It’s a strange idea for an artist to produce an autobiographical story, yet have someone else script it, but that’s what Jean-Marc Rochette has done with Altitude, the story of his climbing experiences during younger days. Rochette collaborates with one of his writing partners on the Snowpiercer series, Olivier Bocquet, picking up from the first time he experienced a true appreciation of a view from on high during his early teens. This was in the 1970s, when the young Rochette lives within easy distance of the Swiss Alps, has a friend with some climbing experience, and catches the bug himself very quickly.

A primary attraction of climbing is the challenge, which is supremely well conveyed, with Rochette pushing himself to attempt climbs of ever greater difficulty, while the sheer size of mountains and icy passes dwarfing him and his companions is emphasised. Rochette’s obviously illustrating fond reminiscences, but while the respect for nature is ever-present, what’s so rarely apparent, is any sense of nature’s beauty in the scratchy art, which is all function and no frills. It’s puzzling as Rochette takes care with the light, colour and shading, and his sketchy depiction of rocks is fine. Perhaps it’s a matter of scale, as the few exceptions are when he’s not squashing mountains into small panels. Later on he includes some fascinating impressionistic pages, a love of art, and particularly a Souvine painting, given importance by being embedded in the opening scene.
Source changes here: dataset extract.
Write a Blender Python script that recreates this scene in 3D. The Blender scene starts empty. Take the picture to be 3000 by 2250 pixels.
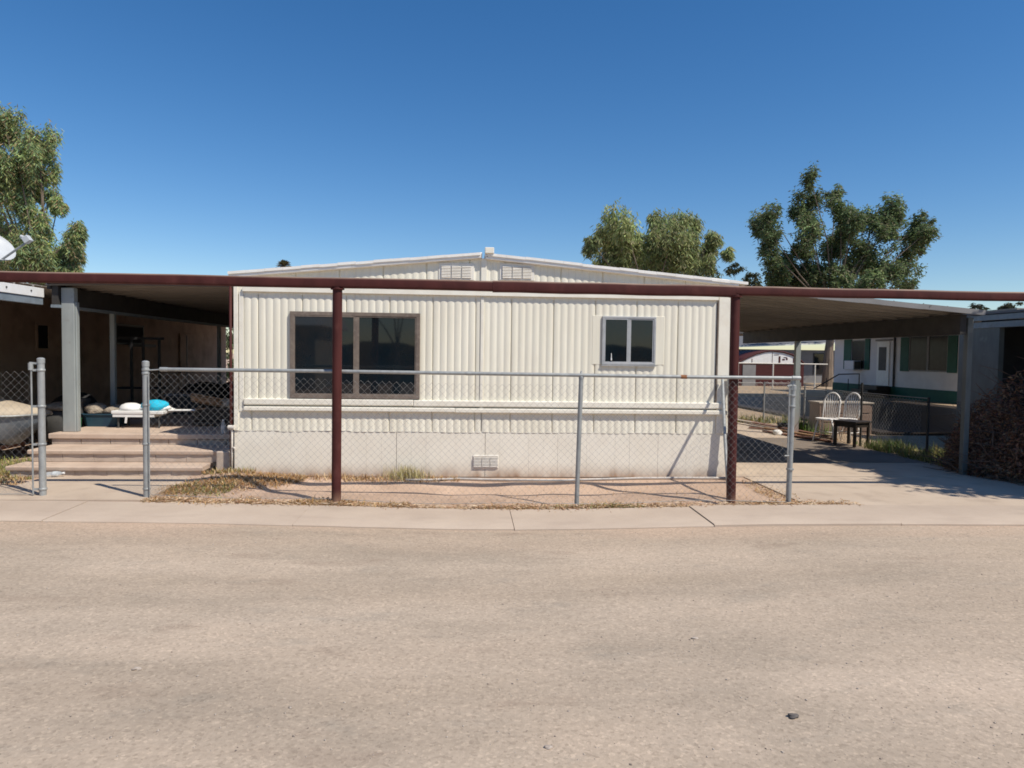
import bpy, math, random
import numpy as np
from mathutils import Vector, Matrix
random.seed(7); RNG = np.random.default_rng(11)
scene = bpy.context.scene
COL = scene.collection
R = math.radians

# ------------------------------------------------------------------ helpers
class MB:
    """collects faces; build() links them as ONE mesh object"""
    def __init__(s): s.v = []; s.f = []; s.c = []
    def poly(s, pts):
        n = len(s.v); s.v += [tuple(p) for p in pts]; s.f.append(tuple(range(n, n + len(pts))))
    def box(s, x0, x1, y0, y1, z0, z1):
        n = len(s.v)
        s.v += [(x0,y0,z0),(x1,y0,z0),(x1,y1,z0),(x0,y1,z0),(x0,y0,z1),(x1,y0,z1),(x1,y1,z1),(x0,y1,z1)]
        s.f += [tuple(n+i for i in q) for q in ((0,3,2,1),(4,5,6,7),(0,1,5,4),(1,2,6,5),(2,3,7,6),(3,0,4,7))]
        return s
    def obox(s, c, u, v, w):
        """box from centre and three half-axis vectors"""
        c, u, v, w = map(Vector, (c, u, v, w)); n = len(s.v)
        for k in (-1, 1):
            for a, b in ((-1,-1),(1,-1),(1,1),(-1,1)):
                s.v.append(tuple(c + a*u + b*v + k*w))
        s.f += [tuple(n+i for i in q) for q in ((0,3,2,1),(4,5,6,7),(0,1,5,4),(1,2,6,5),(2,3,7,6),(3,0,4,7))]
        return s
    def bar(s, p0, p1, w, h):
        p0, p1 = Vector(p0), Vector(p1); d = (p1-p0); L = d.length; d.normalize()
        up = Vector((0,0,1)) if abs(d.z) < .95 else Vector((0,1,0))
        a = d.cross(up).normalized(); b = a.cross(d).normalized()
        return s.obox((p0+p1)/2, d*L/2, a*w/2, b*h/2)
    def tube(s, pts, r, n=10, cap=True):
        pts = [Vector(p) for p in pts]; m = len(pts)
        rs = r if isinstance(r, (list, tuple)) else [r]*m
        base = len(s.v); prev = None
        for i, p in enumerate(pts):
            d = (pts[min(i+1, m-1)] - pts[max(i-1, 0)])
            d = d.normalized() if d.length > 1e-9 else Vector((0,0,1))
            if prev is None:
                up = Vector((0,0,1)) if abs(d.z) < .9 else Vector((0,1,0))
                a = d.cross(up).normalized()
            else:
                a = (prev - d*prev.dot(d))
                a = a.normalized() if a.length > 1e-6 else d.orthogonal().normalized()
            prev = a; b = d.cross(a)
            for k in range(n):
                t = 2*math.pi*k/n
                s.v.append(tuple(p + rs[i]*(math.cos(t)*a + math.sin(t)*b)))
        for i in range(m-1):
            for k in range(n):
                k2 = (k+1) % n
                s.f.append((base+i*n+k, base+i*n+k2, base+(i+1)*n+k2, base+(i+1)*n+k))
        if cap:
            s.f.append(tuple(base+k for k in range(n))[::-1]); s.f.append(tuple(base+(m-1)*n+k for k in range(n)))
        return s
    def lathe(s, prof, c=(0,0,0), n=18):
        base = len(s.v); m = len(prof)
        for r_, z in prof:
            for k in range(n):
                t = 2*math.pi*k/n; s.v.append((c[0]+r_*math.cos(t), c[1]+r_*math.sin(t), c[2]+z))
        for i in range(m-1):
            for k in range(n):
                k2 = (k+1) % n
                s.f.append((base+i*n+k, base+i*n+k2, base+(i+1)*n+k2, base+(i+1)*n+k))
        s.f.append(tuple(base+k for k in range(n))[::-1]); s.f.append(tuple(base+(m-1)*n+k for k in range(n)))
        return s
    def grid(s, P):
        """P[i][j] points"""
        base = len(s.v); a = len(P); b = len(P[0])
        for row in P: s.v += [tuple(p) for p in row]
        for i in range(a-1):
            for j in range(b-1):
                s.f.append((base+i*b+j, base+i*b+j+1, base+(i+1)*b+j+1, base+(i+1)*b+j))
        return s
    def build(s, name, m, parent=None, smooth=False, bev=0, solid=0):
        me = bpy.data.meshes.new(name); me.from_pydata(s.v, [], s.f); me.update()
        if m: me.materials.append(m)
        if smooth: me.polygons.foreach_set('use_smooth', [True]*len(me.polygons)); 
        if smooth == 'auto': me.set_sharp_from_angle(angle=R(35))
        o = bpy.data.objects.new(name, me); COL.objects.link(o)
        if parent is not None: put(o, parent)
        if solid:
            md = o.modifiers.new('solid', 'SOLIDIFY'); md.thickness = solid; md.offset = 0
        if bev:
            md = o.modifiers.new('bevel', 'BEVEL'); md.width = bev; md.segments = 2; md.limit_method = 'ANGLE'
        return o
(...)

Rochette shows the joy of climbing, supplying history, technique, nuances and matters ordinary people wouldn’t even consider, such as how a crate of melons gets to an Alpine lodge. Dangers and tragedy also feature, arriving as suddenly as an avalanche, the sheer terror of which is also encountered. The longer Altitude continues, the more memorials feature, and they mean something to us as well, because the time has been taken to establish people Rochette climbs with.

Climbing is the central theme, but Rochette sifts in other moments from his teenage years, a difficult relationship with his mother, and how he was stifled at school by a particularly small-minded set of teachers. The art teacher is presented as a special form of wanker, making Rochette’s later career ironic. We see the beginnings of that, and the darkness of his first published strip, reprinted in context, hints at turmoil within.

Given this is Rochette’s younger days, Bocquet’s contribution is uncertain. Does it extend to structure or is it merely supplying dialogue? If just the latter, it’s admirably subtle, never drawing attention away from the focus, and ensuring Rochette’s voice is clearly heard. It needs to be through the succession of dark events toward Altitude’s final section, the consequences determining how Rochette’s life would play out.

A text appreciation from mountaineer Bernard Amy closes the book, and isn’t to be skipped. It contextualises much of what’s preceded it, and provides a connected epilogue.

Sensitivity and respect are present all the way through what’s an engaging autobiography whether or not you have an interest in climbing. It’s stretching to claim Rochette uses it as a metaphor for life, but as Amy notes, it’s something universal within us to strive and achieve in some form. There’s no point where Altitude doesn’t have something of interest to say, which makes it a rare, as not every producer of an autobiography can see past themselves.